Op de pijp met... Henk Mulder

Cultuur
'Ben je eenmaal door de barrière heen dan ontdek je dat Westland heel saamhorig is en wel degelijk open staat voor anderen. Zowel in Nederland als mondiaal.'
'Ben je eenmaal door de barrière heen dan ontdek je dat Westland heel saamhorig is en wel degelijk open staat voor anderen. Zowel in Nederland als mondiaal.' (Foto: Ton van Zeijl)

Even pauze. Even op de pijp. Bakkie doen, praatje maken. Met en over bijzondere Westlanders. Westlanders met een verhaal. Over Westlandse waarden, en over heden, verleden en toekomst. Deze keer praten we met: Henk Mulder.

Tekst: Esdor van Elten / Foto’s: Ton van Zeijl

Henk Mulder (76) is penningmeester van de Stichting Hulp Hongarije/Oekraïne (SHHO.nl) en kent de kracht van de Westlandse saamhorigheid: “Westlanders kijken niet alleen om naar Westlanders, maar ook naar mensen buiten de streek en de gemeenschap.” Henk woont met zijn vrouw Mieke in ‘s-Gravenzande. Samen hebben ze drie kinderen en vier kleinkinderen.

Waar kom je vandaan? 

Ik ben geboren in Leiden. Opgegroeid in een gezin van vier, met nog een broer en twee zussen. We waren een arbeidersgezin. Mijn vader was bootwerker op een scheepswerf. We hadden het niet slecht, maar ook niet rijk. Na Leiden heb ik nog in Steenderen, Egmond aan Zee en Schagen gewoond, en tenslotte vanaf 1978 in ‘s-Gravenzande. Via een woningruil.

Waarom verhuisde je zo vaak? 

Omdat ik zo vaak van baan veranderde! Na de lagere school en de LTS heb ik twee jaar op de grote vaart gezeten. Overal geweest: Zuid-Amerika, Azië, Australië… Vervolgens zes jaar lang als technisch specialist (chauffeur-monteur) in het leger gediend. Daarna een aantal jaren bij Hoogovens, tot ik overstapte naar justitie.

Een onverwachte stap… 

Het kwam op mijn pad. Ik zeg altijd: ik heb riant van de misdaad geleefd. Als bewaarder begonnen in de gevangenis van Scheveningen en doorgegroeid tot afdelingshoofd in Zoetermeer.

Lastig werk? 

Nooit problemen mee gehad. Ik had op de grote vaart al wel wat rare dingen meegemaakt, dus dan ben je niet meer zo snel geïmponeerd. Het is belangrijk in dat werk dat je het zonder aanzien des persoons doet. Het is de rechter die oordeelt, niet wij. Dus je probeert zo goed mogelijk met die mensen om te gaan. Gevaar? Ach, er lopen er zoveel rond waarvan je geen idee hebt dat ze gevaarlijk zijn.

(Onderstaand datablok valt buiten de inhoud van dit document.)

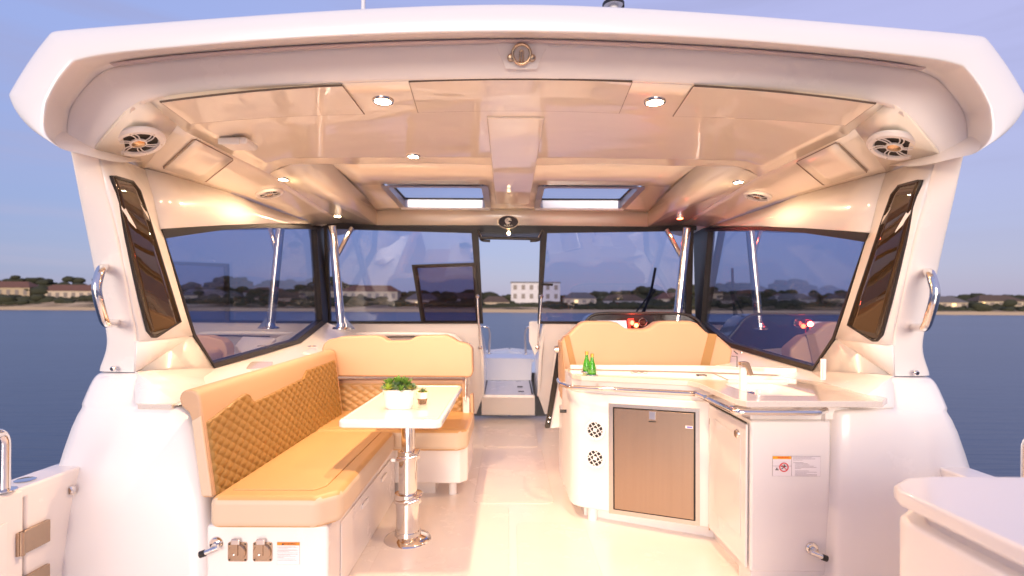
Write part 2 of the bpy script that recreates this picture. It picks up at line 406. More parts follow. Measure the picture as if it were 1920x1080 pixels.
def woods():
    leaf = mat('wood_foliage', (.040, .040, .018), .95, var=(.12, .6, (.4, 1, 1)))
    r = random.Random(3)
    def mass(name, label, D, px0, px1, hfun, step, base=2):
        A = Acc()
        px = px0
        while px < px1:
            x = sx(px) * D + CAM.x; H = hfun(px) * D / F * r.uniform(.72, 1.08)
            wd = r.uniform(5, 10)
            for k in range(7):
                cx = x + r.uniform(-wd, wd); cy = D + r.uniform(-5, 5); cz = SZ + H * r.uniform(.45, .92) - 1
                rr = r.uniform(1.6, 3.6)
                pts = []; fs = []
                n1, n2 = 5, 8
                for i in range(n1 + 1):
                    for j in range(n2):
                        th = math.pi * i / n1; ph = 2 * math.pi * j / n2
                        q = V((math.sin(th) * math.cos(ph) * 1.9, math.sin(th) * math.sin(ph), math.cos(th) * .85))
                        q *= rr * (1 + .55 * mnoise.noise(q * 1.7 + V((cx, cy, cz))))
                        pts.append(V((cx, cy, cz)) + q)
                for i in range(n1):
                    for j in range(n2):
                        fs.append((i * n2 + j, i * n2 + (j + 1) % n2, (i + 1) * n2 + (j + 1) % n2, (i + 1) * n2 + j))
                A.add((pts, fs))
            z0 = SZ + 1
            A.add(([V((x - wd, D + 3, z0)), V((x + wd, D + 3, z0)), V((x + wd * .8, D + 4, SZ + H * .7)), V((x - wd * .8, D + 4, SZ + H * .7))], [(0, 1, 2, 3)]))
            px += step
        o = A.out(name, leaf, recalc=False, smooth=180); o['kind'] = 'stuff'
        tag(o, label, 'woodland')
    def hl(px):
        base = [(-200, 62), (40, 72), (180, 62), (300, 50), (430, 66), (600, 66), (700, 52), (780, 38), (880, 50), (930, 34), (1010, 30), (1100, 36), (1180, 54), (1290, 52), (1400, 50), (1600, 46), (1750, 40), (2100, 38)]
        for (a, b), (c, d) in zip(base, base[1:]):
            if a <= px <= c: return b + (d - b) * (px - a) / (c - a)
        return 40
    mass('woodland', 'dark belt of trees rising behind the far shore houses', 402, -1400, 3300, hl, 13)
    mass('shoreline_shrubs', 'low dark shrubs and small trees between the shore houses', 377, -1400, 3300, lambda p: hl(p) * .62 + 2, 22)
    mass('shoreline_bushes', 'low olive bushes along the top of the sandy bank', 368, -1400, 3300, lambda p: hl(p) * .40 + 3, 24)
woods()

# ------------------------------------------------------------------ hardtop (roof)
# stations of the aft brow, left half: R1 outer edge, R2 lower fold, R3 recess line, R4 ceiling edge
ST = [((126, 283), (112, 277), (127, 282), (177, 283)),
      ((60, 248), (84, 256), (119, 262), (178, 278)),
      ((25, 207), (82, 225), (117, 232), (183, 266)),
      ((13, 177), (88, 192), (122, 200), (195, 250)),
      ((53, 110), (108, 150), (140, 172), (216, 226)),
      ((95, 57), (138, 116), (173, 134), (247, 200)),
      ((170, 50), (190, 102), (212, 115), (272, 184)),
      ((333, 38), (333, 89), (333, 101), (350, 174)),
      ((480, 27), (485, 76), (487, 89), (490, 160)),
      ((640, 17), (640, 67), (642, 80), (644, 152)),
      ((800, 9), (802, 61), (803, 74), (804, 147)),
      ((968, 5), (968, 59), (968, 71), (968, 145))]
YR = (1.85, 1.83, 2.0, 2.08)
rowsL = []
for s in ST:
    rowsL.append([W(p[0], p[1], y) for p, y in zip(s, YR)])
for q in rowsL[-1]: q.x = 0
dense = []
for i, r in enumerate(rowsL):
    if i in (3, 5): dense.append([lerp(a, b, .82) for a, b in zip(rowsL[i - 1], r)])
    dense.append(r)
    if i in (3, 5): dense.append([lerp(a, b, .18) for a, b in zip(r, rowsL[i + 1])])
full = dense + [[mir(p) for p in r] for r in reversed(dense[:-1])]
xsR = [f[0] for f in full]
hrows = []
def fwd(p, y, kx, dz):
    q = V((p.x * kx, y, p.z + dz))
    if y > 2.3:
        k = min(1, max(0, (2.02 - p.z) / .06))        # lower stations of the wing fold up under the roof edge
        tx = math.copysign(1.80 - .05 * (y - 2.6), p.x) if abs(p.x) > 1 else q.x
        q.x = q.x * (1 - k) + tx * k; q.z = max(q.z, 1.965 - .02 * (y - 2.6) - .03 * k)
    return q
YB = [1.92, 2.1, 2.6, 3.2, 3.78, 4.47, 4.8, 5.05]
KX = [.997, .99, .98, .965, .95, .93, .915, .89]
DZ = [.018, .03, .03, -.05, -.115, -.13, -.14, -.18]
rings = []
for y, kx, dz in list(zip(YB, KX, DZ))[::-1]:
    rings.append([fwd(f[0], y, kx, dz if i not in (0, len(full) - 1) else dz * .5) for i, f in enumerate(full)])
rings.append([lerp(f[0], f[1], .0) for f in full])
rings.append([lerp(f[0], f[1], .10) + V((0, -.008, 0)) for f in full])
rings.append([lerp(f[0], f[1], .5) + V((0, -.016, 0)) for f in full])
rings.append([lerp(f[0], f[1], .92) + V((0, -.003, 0)) for f in full])
rings.append([f[1] for f in full])
rings.append([lerp(f[1], f[2], .12) for f in full])
rings.append([lerp(f[1], f[2], .9) for f in full])
rings.append([f[2] + V((0, .01, 0)) for f in full])
rings.append([lerp(f[2], f[3], .3) + V((0, .05, 0)) for f in full])
nst = len(full)
# cut the skylight openings out of the top skin
def skip_sky(i, j):
    # ring i between YB reversed: index of interval 3.78..4.47
    ys = YB[::-1]
    if i + 1 < len(ys) and abs(ys[i] - 4.47) < .01:
        x0, x1 = sorted((rings[i][j].x, rings[i][j + 1].x)); c = (x0 + x1) / 2
        return .10 < abs(c) < 1.0
    return False
struct(grid('hardtop', rings, GEL, sub=2, skip=skip_sky))

# arch face with the two pillars
PL = [((180, 696), (253, 698), 2.42, 2.42), ((181, 688), (253, 688), 2.415, 2.415), ((189, 670), (254, 668), 2.40, 2.405),
      ((196, 645), (256, 640), 2.37, 2.385), ((192, 615), (252, 612), 2.35, 2.365), ((183, 575), (245, 580), 2.31, 2.33), ((160, 450), (220, 450), 2.19, 2.21), ((140, 360), (200, 360), 2.07, 2.12)]
archL = [[W(a[0], a[1], ya), W(b[0], b[1], yb)] for a, b, ya, yb in PL] + [[r[2], r[3]] for r in rowsL]
arch = archL + [[mir(p) for p in r] for r in reversed(archL[:-1])]
def arch_row(i, t, dy): return [lerp(r[0], r[1], t) + V((0, dy, 0)) for r in arch]
def outb(r, dy): return r[0] + V((0, dy, 0))
na = len(arch)
ar = [[r[0] + V((0, .30, 0)) for r in arch], [r[0] + V((0, .03, 0)) for r in arch], [lerp(r[0], r[1], .03) + V((0, .002, 0)) for r in arch],
      [lerp(r[0], r[1], .35) + V((0, -.004, 0)) for r in arch], [lerp(r[0], r[1], .7) + V((0, -.004, 0)) for r in arch],
      [lerp(r[0], r[1], .96) for r in arch], [r[1] + V((0, .006, 0)) for r in arch], [r[1] + V((0, .02, .0)) for r in arch]]
struct(grid('aft_arch', ar, GELM, sub=2))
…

Zijn gevangenissen echt hotels? 

Dat valt echt mee. Of tegen zo je wil. Je merkt echt wel dat je iets ondergaat. Je bent niet thuis. Je bent niet vrij. Ja, je probeert een zo ‘normaal’ mogelijk dagprogramma te volgen, maar als om 21.00 uur de deur dichtgaat zit je alleen. Je mist je familie en bent op jezelf aangewezen. En er wordt aan je gewerkt. Resocialisatie is echt nodig, anders heeft gevangenisstraf weinig zin. Dus er wordt echt wel wat van je gevraagd.

Ben je na ruim 50 jaar een Westlander?

Je blijft import hè. In het begin vond ik het ook vrij lastig. Westland leek me in eerste instantie nogal gesloten. Pas via de kerk, en mijn vrouw via school en werk, vonden we onze weg en dan ontdek je dat die geslotenheid toch vooral te maken heeft met de bescherming van de eigen identiteit. Ben je eenmaal door de barrière heen dan ontdek je dat Westland heel saamhorig is en wel degelijk open staat voor anderen. Zowel in Nederland als mondiaal. Achteraf lag mijn ervaring dus meer aan mezelf dan aan de Westlanders.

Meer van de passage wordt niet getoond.